Whatever the programming, I do think the event will be in some way earnest; but I disagree that earnestness will mean straying from the show’s current wheelhouse.

“Like everything that we do, the march is merely a construct,” Stewart told NPR’s Terry Gross during a Sept. 29th interview at Manhattan's 92Y. “It's merely a format, in the way the book is a format, a show is a format … to be filled with the type of material that Stephen and I do and the point of view [that we have]. People have said, 'It's a rally to counter Glenn Beck.' It's not. What it is was, we saw that and thought, 'What a beautiful outline. What a beautiful structure to fill with what we want to express in live form, festival form.' “

In this statement Stewart seems to downplay the significance of the rally, insisting that it won’t be so different from the programming we see most weeknights, and perhaps dashing my hopes for a genuine expression of public outrage. But who could deny that “The Daily Show” is, on some level, an earnest and significant voice in American politics?

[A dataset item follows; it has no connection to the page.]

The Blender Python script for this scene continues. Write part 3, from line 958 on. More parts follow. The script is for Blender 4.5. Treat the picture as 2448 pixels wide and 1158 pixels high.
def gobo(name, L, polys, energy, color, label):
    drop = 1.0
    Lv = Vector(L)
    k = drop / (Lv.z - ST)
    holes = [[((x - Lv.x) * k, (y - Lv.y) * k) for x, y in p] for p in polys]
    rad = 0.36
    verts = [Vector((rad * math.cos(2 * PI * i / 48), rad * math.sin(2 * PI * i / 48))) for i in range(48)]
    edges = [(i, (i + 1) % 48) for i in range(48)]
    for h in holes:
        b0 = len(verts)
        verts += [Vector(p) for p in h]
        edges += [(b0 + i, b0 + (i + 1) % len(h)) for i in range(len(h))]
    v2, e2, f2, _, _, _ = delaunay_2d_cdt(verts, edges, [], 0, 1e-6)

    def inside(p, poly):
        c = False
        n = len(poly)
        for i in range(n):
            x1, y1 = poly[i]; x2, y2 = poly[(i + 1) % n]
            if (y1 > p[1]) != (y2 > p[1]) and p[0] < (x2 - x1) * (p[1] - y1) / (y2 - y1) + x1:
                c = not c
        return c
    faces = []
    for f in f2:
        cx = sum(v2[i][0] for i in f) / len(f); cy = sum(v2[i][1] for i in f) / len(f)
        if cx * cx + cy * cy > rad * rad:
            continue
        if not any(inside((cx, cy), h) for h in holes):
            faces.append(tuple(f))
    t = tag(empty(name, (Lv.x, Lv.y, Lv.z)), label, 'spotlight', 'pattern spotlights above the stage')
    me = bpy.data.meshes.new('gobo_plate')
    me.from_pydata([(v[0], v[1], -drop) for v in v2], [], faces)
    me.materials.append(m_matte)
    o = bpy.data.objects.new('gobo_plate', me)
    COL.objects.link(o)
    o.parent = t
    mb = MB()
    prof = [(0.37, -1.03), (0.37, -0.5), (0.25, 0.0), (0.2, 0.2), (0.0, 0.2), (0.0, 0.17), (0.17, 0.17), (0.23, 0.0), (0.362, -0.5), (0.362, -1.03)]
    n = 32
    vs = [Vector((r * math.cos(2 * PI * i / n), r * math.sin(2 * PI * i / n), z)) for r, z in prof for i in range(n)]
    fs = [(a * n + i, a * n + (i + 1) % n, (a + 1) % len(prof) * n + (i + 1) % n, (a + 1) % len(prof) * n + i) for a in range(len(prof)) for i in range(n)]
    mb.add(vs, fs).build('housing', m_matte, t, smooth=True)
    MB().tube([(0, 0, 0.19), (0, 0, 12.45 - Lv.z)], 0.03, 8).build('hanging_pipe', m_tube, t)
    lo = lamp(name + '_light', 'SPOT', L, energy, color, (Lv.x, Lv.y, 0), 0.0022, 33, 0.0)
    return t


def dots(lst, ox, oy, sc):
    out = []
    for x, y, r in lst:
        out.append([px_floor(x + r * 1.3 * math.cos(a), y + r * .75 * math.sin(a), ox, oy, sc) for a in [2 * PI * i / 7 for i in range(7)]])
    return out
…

Later in the interview Stewart discusses his relationship to politicians and the traditional news media by way of zoological metaphor:

“The way I always explain it is: When you go to the zoo and a monkey throws his feces, it’s a monkey. But when the zoo keeper’s standing right there and he doesn’t say ‘bad monkey,’ somebody’s gotta be the zoo keeper.”

It’s not the usual language of political insurgency, but that’s just what we’ve come to expect from America’s most trusted newscaster.